The key is that this isn't a 2013 plan. And to judge Ben Cherington and co. on 2013 alone would be a mistake, because they're not playing the 2013 game. It frankly feels like something that shouldn't need to be said, but the Red Sox are currently not building towards competing this year or the next, but towards competing for a decade at a time, or until the league closes its doors if they manage to avoid draft busts and the like.

To achieve that, they need to avoid putting too many super-burdensome contracts on teams that can't support them. And to avoid that, they need to not sign the likes of Greinke, Sanchez, and Hamilton.

Ben Cherington should not be judged on 2013, because security in 2013 was the price we all paid for a chance to return to the best days of Theo Epstein's reign, when the Sox were expected to make the playoffs year in and year out. The chance to do both was lost, frankly, the second that Carl Crawford signed on the dotted line. The only thing is that the man who made that decision is gone, and we as humans have a tendency to focus in on the scapegoat still here rather than the more deserving one 850 miles away.

If in 2015 we're buried under new problems, or the farm system is on the other side of the country in exchange for overpaid veterans, then we can all join hands and call for Cherington's head as one happy family.

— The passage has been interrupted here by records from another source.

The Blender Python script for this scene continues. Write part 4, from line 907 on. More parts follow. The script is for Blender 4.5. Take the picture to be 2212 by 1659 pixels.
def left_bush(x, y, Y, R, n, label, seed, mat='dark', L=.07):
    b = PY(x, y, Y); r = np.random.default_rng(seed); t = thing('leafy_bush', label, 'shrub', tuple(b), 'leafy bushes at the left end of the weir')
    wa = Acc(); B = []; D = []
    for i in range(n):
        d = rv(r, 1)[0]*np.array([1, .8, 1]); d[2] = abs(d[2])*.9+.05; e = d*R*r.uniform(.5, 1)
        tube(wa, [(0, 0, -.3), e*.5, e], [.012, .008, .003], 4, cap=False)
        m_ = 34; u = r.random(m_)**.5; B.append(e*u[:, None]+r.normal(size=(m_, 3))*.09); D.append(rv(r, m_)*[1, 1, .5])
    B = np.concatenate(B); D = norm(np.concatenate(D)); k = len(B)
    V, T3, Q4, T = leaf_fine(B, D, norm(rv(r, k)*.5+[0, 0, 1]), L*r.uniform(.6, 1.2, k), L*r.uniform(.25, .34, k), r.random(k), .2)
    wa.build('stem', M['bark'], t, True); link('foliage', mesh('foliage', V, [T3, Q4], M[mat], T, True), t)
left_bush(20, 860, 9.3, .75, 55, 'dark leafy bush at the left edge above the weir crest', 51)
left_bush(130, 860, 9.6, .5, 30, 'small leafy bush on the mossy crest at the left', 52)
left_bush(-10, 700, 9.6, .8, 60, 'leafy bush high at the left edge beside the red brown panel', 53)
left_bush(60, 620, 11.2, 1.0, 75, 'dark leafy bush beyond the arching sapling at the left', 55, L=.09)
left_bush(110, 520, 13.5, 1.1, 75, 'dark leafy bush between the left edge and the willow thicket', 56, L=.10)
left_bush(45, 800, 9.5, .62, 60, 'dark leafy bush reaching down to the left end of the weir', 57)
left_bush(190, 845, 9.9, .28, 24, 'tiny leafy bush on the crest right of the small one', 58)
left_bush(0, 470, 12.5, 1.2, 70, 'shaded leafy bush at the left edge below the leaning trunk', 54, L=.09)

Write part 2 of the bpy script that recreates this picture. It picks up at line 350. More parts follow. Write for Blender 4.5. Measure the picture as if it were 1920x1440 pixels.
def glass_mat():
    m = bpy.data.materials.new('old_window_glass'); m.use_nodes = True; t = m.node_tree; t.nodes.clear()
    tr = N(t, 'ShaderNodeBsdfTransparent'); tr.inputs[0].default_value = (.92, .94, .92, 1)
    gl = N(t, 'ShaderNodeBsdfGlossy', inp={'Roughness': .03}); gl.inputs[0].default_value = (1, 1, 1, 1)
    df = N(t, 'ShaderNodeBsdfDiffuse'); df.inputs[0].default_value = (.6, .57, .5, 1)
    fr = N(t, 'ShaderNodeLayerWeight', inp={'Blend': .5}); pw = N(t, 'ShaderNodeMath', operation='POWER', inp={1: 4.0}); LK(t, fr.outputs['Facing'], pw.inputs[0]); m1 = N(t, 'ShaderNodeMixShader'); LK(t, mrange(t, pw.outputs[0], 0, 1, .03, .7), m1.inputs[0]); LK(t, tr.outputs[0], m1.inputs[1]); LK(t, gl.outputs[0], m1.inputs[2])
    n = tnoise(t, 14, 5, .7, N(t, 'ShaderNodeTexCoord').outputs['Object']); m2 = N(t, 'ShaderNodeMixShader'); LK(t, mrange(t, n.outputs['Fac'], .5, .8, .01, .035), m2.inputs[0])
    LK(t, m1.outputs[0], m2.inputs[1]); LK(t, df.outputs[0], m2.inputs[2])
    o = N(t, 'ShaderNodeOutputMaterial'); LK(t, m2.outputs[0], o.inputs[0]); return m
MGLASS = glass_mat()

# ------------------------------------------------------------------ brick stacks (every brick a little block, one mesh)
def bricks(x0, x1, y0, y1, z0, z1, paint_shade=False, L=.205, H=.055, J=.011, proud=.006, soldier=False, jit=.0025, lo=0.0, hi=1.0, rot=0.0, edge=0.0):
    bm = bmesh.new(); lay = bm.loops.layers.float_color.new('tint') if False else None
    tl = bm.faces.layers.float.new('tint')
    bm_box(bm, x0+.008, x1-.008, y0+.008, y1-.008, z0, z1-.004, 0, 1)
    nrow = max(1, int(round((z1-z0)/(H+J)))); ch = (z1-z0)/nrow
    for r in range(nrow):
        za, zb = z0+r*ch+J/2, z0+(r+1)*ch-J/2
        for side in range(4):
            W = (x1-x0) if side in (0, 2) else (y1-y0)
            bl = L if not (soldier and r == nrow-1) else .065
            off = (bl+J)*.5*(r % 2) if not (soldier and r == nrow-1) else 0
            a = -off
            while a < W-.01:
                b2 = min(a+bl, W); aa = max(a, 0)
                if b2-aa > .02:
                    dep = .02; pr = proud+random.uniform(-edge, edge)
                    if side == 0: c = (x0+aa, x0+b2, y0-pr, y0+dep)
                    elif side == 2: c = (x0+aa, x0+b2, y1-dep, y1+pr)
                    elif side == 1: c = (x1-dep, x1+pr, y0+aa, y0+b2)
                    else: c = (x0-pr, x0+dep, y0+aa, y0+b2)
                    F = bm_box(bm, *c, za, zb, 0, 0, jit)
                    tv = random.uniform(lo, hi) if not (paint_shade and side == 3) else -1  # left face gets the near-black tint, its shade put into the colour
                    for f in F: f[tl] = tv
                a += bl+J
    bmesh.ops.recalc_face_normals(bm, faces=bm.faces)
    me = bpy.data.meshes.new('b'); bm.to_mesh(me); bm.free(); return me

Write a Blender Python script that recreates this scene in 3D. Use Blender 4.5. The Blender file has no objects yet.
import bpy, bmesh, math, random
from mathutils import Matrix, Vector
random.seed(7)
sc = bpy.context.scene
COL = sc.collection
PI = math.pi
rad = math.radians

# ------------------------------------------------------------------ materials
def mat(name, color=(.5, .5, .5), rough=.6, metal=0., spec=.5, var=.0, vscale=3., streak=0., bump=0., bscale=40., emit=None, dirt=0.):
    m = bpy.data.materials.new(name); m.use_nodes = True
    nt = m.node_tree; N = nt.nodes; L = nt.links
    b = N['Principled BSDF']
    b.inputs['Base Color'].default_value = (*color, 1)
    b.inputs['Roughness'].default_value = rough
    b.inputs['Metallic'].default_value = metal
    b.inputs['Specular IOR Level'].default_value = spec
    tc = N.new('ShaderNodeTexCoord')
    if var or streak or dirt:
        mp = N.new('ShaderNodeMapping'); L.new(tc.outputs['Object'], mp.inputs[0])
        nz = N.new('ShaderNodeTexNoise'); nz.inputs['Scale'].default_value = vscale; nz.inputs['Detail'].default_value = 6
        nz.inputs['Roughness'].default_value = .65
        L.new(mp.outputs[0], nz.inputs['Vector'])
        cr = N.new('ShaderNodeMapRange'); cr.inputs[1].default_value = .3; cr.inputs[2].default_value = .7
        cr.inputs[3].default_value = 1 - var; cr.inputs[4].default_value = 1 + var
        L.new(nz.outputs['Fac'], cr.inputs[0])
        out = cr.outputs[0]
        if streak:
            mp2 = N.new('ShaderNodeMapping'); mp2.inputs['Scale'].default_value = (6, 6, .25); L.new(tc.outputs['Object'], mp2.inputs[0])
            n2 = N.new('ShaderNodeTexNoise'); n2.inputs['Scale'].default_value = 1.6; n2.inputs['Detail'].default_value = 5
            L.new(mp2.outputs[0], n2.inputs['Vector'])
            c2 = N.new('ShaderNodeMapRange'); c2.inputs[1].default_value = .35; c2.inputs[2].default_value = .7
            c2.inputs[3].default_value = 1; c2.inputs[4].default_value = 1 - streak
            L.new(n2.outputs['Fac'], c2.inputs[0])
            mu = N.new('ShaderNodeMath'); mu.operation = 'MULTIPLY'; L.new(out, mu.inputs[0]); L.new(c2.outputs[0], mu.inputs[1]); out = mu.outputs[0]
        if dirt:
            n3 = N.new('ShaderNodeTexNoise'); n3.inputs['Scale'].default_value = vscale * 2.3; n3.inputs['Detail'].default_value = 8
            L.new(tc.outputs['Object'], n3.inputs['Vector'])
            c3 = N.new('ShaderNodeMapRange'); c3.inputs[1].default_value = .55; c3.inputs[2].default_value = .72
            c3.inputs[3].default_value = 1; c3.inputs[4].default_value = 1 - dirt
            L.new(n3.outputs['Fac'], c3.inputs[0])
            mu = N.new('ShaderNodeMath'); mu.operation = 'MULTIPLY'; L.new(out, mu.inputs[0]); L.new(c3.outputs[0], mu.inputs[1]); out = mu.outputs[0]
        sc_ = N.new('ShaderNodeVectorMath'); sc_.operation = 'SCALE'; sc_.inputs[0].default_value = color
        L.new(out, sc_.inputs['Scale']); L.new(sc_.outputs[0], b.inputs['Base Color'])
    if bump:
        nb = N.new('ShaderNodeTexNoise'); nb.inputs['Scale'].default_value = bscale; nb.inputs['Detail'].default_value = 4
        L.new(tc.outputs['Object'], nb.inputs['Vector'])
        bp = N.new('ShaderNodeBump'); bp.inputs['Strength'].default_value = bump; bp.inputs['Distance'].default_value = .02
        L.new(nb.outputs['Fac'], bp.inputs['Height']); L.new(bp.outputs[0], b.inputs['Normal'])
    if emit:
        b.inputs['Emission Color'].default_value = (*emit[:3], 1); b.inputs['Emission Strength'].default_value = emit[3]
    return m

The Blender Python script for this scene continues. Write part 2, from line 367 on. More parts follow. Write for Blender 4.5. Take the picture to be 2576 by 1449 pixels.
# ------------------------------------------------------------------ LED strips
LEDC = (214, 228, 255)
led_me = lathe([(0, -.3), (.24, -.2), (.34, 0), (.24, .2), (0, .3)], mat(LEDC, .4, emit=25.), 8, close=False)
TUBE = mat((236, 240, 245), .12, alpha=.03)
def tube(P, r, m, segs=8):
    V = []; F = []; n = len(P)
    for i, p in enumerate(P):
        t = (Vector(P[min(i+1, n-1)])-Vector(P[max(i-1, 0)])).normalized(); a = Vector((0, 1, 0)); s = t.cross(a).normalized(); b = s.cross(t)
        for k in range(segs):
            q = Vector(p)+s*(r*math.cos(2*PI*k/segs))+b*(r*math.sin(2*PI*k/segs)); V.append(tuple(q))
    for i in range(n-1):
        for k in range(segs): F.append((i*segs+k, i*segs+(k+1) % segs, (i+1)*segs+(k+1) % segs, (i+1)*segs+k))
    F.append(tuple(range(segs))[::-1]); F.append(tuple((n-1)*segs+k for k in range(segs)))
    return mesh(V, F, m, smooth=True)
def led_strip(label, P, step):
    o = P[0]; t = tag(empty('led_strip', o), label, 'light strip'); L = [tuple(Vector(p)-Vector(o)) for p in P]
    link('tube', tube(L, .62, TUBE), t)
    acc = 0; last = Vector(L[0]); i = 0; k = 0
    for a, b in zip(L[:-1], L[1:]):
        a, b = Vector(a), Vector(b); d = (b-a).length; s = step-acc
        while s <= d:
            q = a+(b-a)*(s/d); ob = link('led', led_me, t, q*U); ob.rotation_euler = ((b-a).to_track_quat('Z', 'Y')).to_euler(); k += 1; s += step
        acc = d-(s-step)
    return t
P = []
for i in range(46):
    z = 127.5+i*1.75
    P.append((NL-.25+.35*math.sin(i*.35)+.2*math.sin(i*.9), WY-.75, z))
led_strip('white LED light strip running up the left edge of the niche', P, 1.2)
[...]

But for now, even if things go horribly wrong in 2013 and we end up competing only for .500, ask yourself what you would have done differently. Given the same assets, the same (crazy) market, the same expectations of the Sox to compete not simply in 2013, but for years to come, ask yourself if you or even other GMs would realistically have done significantly better.

For now, though, just hope for success in 2013. The front office set out to provide a competitive product without falling victim to the same problems that beset the last years of Epstein's tenure, and right now they're at least trying to stay that course.